Englund collects Freddy memorabilia and admires the rare foreign finds he encounters at conventions, but he’s not allowed to display anything Freddy in his house (“My stuff’s in the garage. [My wife] Nancy won’t let me hang anything in the house. We live in a little bungalow by the seashore — kind of like a little wooden house in Kitsilano — and she’s decorated it with what she calls Oceania. Freddy’s banished.”).

Englund was so loquacious and so lovely that I doubt I’ll ever shudder at a Freddy movie again.

I also chatted with Billy Boyd (that’s Peregrin “Pippin” Took to you Lord of the Rings fans). He’d mentioned during our recent phone interview that he’d never been to Vancouver before. His verdict? He loves everything about our fine city — especially dinner at Vij’s.
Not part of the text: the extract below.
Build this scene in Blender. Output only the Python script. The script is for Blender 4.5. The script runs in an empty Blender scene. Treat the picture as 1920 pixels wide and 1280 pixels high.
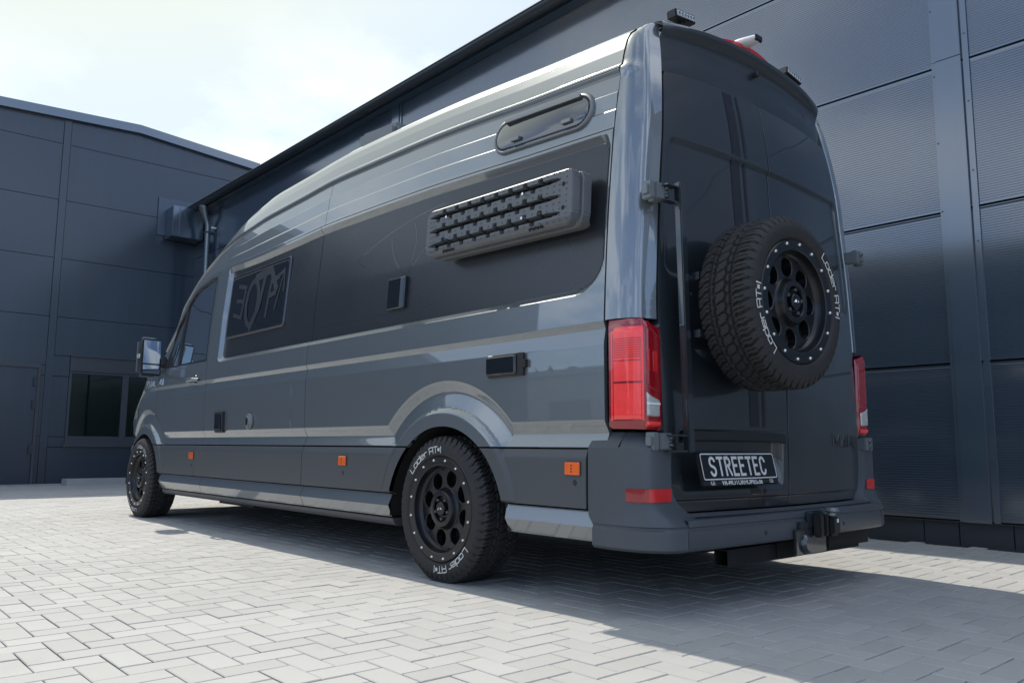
import bpy, bmesh, math, random
from mathutils import Vector, Matrix
R = math.radians
scene = bpy.context.scene
col = scene.collection
random.seed(7)

# ------------------------------------------------------------------ camera
CAM = (-3.33874, -3.19851, 0.64295); YAW, PITCH, ROLL, FPX = 0.72417, 0.12805, 0.00613, 1520.0
f_ = Vector((math.sin(YAW)*math.cos(PITCH), math.cos(YAW)*math.cos(PITCH), math.sin(PITCH)))
r_ = Vector((math.cos(YAW), -math.sin(YAW), 0)); u_ = r_.cross(f_)
r2, u2 = r_*math.cos(ROLL)+u_*math.sin(ROLL), u_*math.cos(ROLL)-r_*math.sin(ROLL)
cd = bpy.data.cameras.new('camera'); cam = bpy.data.objects.new('camera', cd); col.objects.link(cam)
M = Matrix((r2, u2, -f_)).transposed().to_4x4(); M.translation = Vector(CAM); cam.matrix_world = M
cd.sensor_width = 36; cd.lens = 36*FPX/1920; cd.clip_end = 2000; cd.clip_start = .05
scene.camera = cam

# ------------------------------------------------------------------ sky and sun
SUN = Vector((0.08, 0.80, 1.0)).normalized()
world = bpy.data.worlds.new('World'); scene.world = world; world.use_nodes = True
nt = world.node_tree; nt.nodes.clear()
N = lambda t, **k: _mk(nt, t, **k)
def _mk(tree, t, **k):
    n = tree.nodes.new(t)
    for a, b in k.items(): setattr(n, a, b)
    return n
out = N('ShaderNodeOutputWorld'); bg = N('ShaderNodeBackground'); bg.inputs[1].default_value = 0.115
sky = N('ShaderNodeTexSky', sky_type='NISHITA', sun_disc=False, sun_elevation=math.asin(SUN.z), sun_rotation=math.atan2(SUN.x, SUN.y),
        air_density=1.0, dust_density=1.0, ozone_density=1.6)
tc = N('ShaderNodeTexCoord'); sep = N('ShaderNodeSeparateXYZ'); nt.links.new(tc.outputs['Generated'], sep.inputs[0])
def math_(tree, op, a, b=None, c=None, clamp=False):
    n = tree.nodes.new('ShaderNodeMath'); n.operation = op; n.use_clamp = clamp
    for i, v in enumerate((a, b, c)):
        if v is None: continue
        if isinstance(v, (int, float)): n.inputs[i].default_value = v
        else: tree.links.new(v, n.inputs[i])
    return n.outputs[0]
zc = math_(nt, 'ADD', math_(nt, 'MAXIMUM', sep.outputs[2], 0.0), 0.16)
cmb = N('ShaderNodeCombineXYZ')
nt.links.new(math_(nt, 'DIVIDE', sep.outputs[0], zc), cmb.inputs[0]); nt.links.new(math_(nt, 'DIVIDE', sep.outputs[1], zc), cmb.inputs[1])
n1 = N('ShaderNodeTexNoise'); n1.inputs['Scale'].default_value = 1.7; n1.inputs['Detail'].default_value = 9; n1.inputs['Roughness'].default_value = .58
nt.links.new(cmb.outputs[0], n1.inputs['Vector'])
n2 = N('ShaderNodeTexNoise'); n2.inputs['Scale'].default_value = .45; n2.inputs['Detail'].default_value = 3
nt.links.new(cmb.outputs[0], n2.inputs['Vector'])
cl = math_(nt, 'ADD', math_(nt, 'MULTIPLY', n1.outputs[0], .75), math_(nt, 'MULTIPLY', n2.outputs[0], .35))
ramp = N('ShaderNodeValToRGB'); nt.links.new(cl, ramp.inputs[0])
ramp.color_ramp.elements[0].position = .54; ramp.color_ramp.elements[1].position = .64
haze = math_(nt, 'POWER', math_(nt, 'SUBTRACT', 1.0, math_(nt, 'MAXIMUM', sep.outputs[2], 0.0), clamp=True), 3.5)
dotp = N('ShaderNodeVectorMath', operation='DOT_PRODUCT'); nt.links.new(tc.outputs['Generated'], dotp.inputs[0]); dotp.inputs[1].default_value = SUN
glow = math_(nt, 'POWER', math_(nt, 'MAXIMUM', dotp.outputs['Value'], 0.0), 3.0)
cloudmix = N('ShaderNodeMix', data_type='RGBA'); nt.links.new(math_(nt, 'MULTIPLY', ramp.outputs[0], .85), cloudmix.inputs[0])
tint = N('ShaderNodeMix', data_type='RGBA', blend_type='MULTIPLY'); tint.inputs[0].default_value = 1; tint.inputs[7].default_value = (.66, .98, 1.42, 1); nt.links.new(sky.outputs[0], tint.inputs[6])
nt.links.new(tint.outputs[2], cloudmix.inputs[6]); cloudmix.inputs[7].default_value = (14, 14.6, 15.4, 1)
hazemix = N('ShaderNodeMix', data_type='RGBA')
nt.links.new(math_(nt, 'ADD', math_(nt, 'MULTIPLY', haze, .50), .14, clamp=True), hazemix.inputs[0])
nt.links.new(cloudmix.outputs[2], hazemix.inputs[6]); hazemix.inputs[7].default_value = (6.2, 8.0, 10.4, 1)
glowmix = N('ShaderNodeMix', data_type='RGBA'); nt.links.new(math_(nt, 'MULTIPLY', glow, 1.35, clamp=True), glowmix.inputs[0])
nt.links.new(hazemix.outputs[2], glowmix.inputs[6]); glowmix.inputs[7].default_value = (5.95, 6.45, 6.15, 1)
nt.links.new(glowmix.outputs[2], bg.inputs[0]); nt.links.new(bg.outputs[0], out.inputs[0])
sl = bpy.data.lights.new('sun', 'SUN'); sl.energy = 3.6; sl.angle = R(0.6); sl.color = (1, .93, .82)
so = bpy.data.objects.new('sun', sl); col.objects.link(so); so.rotation_euler = SUN.to_track_quat('Z', 'Y').to_euler(); so.location = (0, 0, 30)
scene.view_settings.view_transform = 'Standard'; scene.view_settings.look = 'None'; scene.view_settings.gamma = 1
scene.view_settings.use_curve_mapping = False; scene.view_settings.exposure = 0.38

# ------------------------------------------------------------------ materials
def mat(name, base, rough=.5, metal=0., coat=0., coat_rough=.03, var=.06, vscale=8., bump=0., bscale=200., spec=.5, trans=0., emit=None, rvar=.1, object_rand=0., cior=1.5):
    m = bpy.data.materials.new(name); m.use_nodes = True; t = m.node_tree
    b = t.nodes['Principled BSDF']; b.inputs['Roughness'].default_value = rough; b.inputs['Metallic'].default_value = metal
    b.inputs['Coat Weight'].default_value = coat; b.inputs['Coat Roughness'].default_value = coat_rough
    b.inputs['Specular IOR Level'].default_value = spec; b.inputs['Coat IOR'].default_value = cior; b.inputs['Transmission Weight'].default_value = trans
    g = t.nodes.new('ShaderNodeTexCoord')
    nz = t.nodes.new('ShaderNodeTexNoise'); nz.inputs['Scale'].default_value = vscale; nz.inputs['Detail'].default_value = 5
    t.links.new(g.outputs['Object'], nz.inputs['Vector'])
    mx = t.nodes.new('ShaderNodeMix'); mx.data_type = 'RGBA'; mx.blend_type = 'MULTIPLY'; mx.inputs[0].default_value = 1
    mx.inputs[6].default_value = (*base, 1)
    v = math_(t, 'ADD', math_(t, 'MULTIPLY', math_(t, 'SUBTRACT', nz.outputs[0], .5), var*3), 1.0)
    if object_rand:
        oi = t.nodes.new('ShaderNodeObjectInfo'); ge = t.nodes.new('ShaderNodeNewGeometry')
        rr = math_(t, 'FRACT', math_(t, 'ADD', oi.outputs['Random'], ge.outputs['Random Per Island']))
        v = math_(t, 'ADD', v, math_(t, 'MULTIPLY', math_(t, 'SUBTRACT', rr, .5), object_rand*2))
    cb = t.nodes.new('ShaderNodeCombineXYZ')
    for i in range(3): t.links.new(v, cb.inputs[i])
    t.links.new(cb.outputs[0], mx.inputs[7]); t.links.new(mx.outputs[2], b.inputs['Base Color'])
    if rvar: t.links.new(math_(t, 'ADD', math_(t, 'MULTIPLY', math_(t, 'SUBTRACT', nz.outputs[0], .5), rvar), rough, clamp=True), b.inputs['Roughness'])
    if bump:
        n3 = t.nodes.new('ShaderNodeTexNoise'); n3.inputs['Scale'].default_value = bscale; n3.inputs['Detail'].default_value = 4
        t.links.new(g.outputs['Object'], n3.inputs['Vector'])
        bp_ = t.nodes.new('ShaderNodeBump'); bp_.inputs['Strength'].default_value = bump; bp_.inputs['Distance'].default_value = .002
        t.links.new(n3.outputs[0], bp_.inputs['Height']); t.links.new(bp_.outputs[0], b.inputs['Normal'])
    if emit: b.inputs['Emission Color'].default_value = (*emit[0], 1); b.inputs['Emission Strength'].default_value = emit[1]
    return m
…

When not doing my professional journalist interviewer thing, I geeked out as hard as is humanly possible. I stood in a (non-functional) TARDIS. I wielded a lightsaber. I bought a Wolverine t-shirt and an AT-AT wall decal. I high-fived the creators of locally shot web series True Heroines. I ate a lot of mini donuts (one of the only foods available for purchase within the hall).

My geek appetite was sated — at least, until next year.

Fan Expo Vancouver returns for its fourth edition in early April 2015.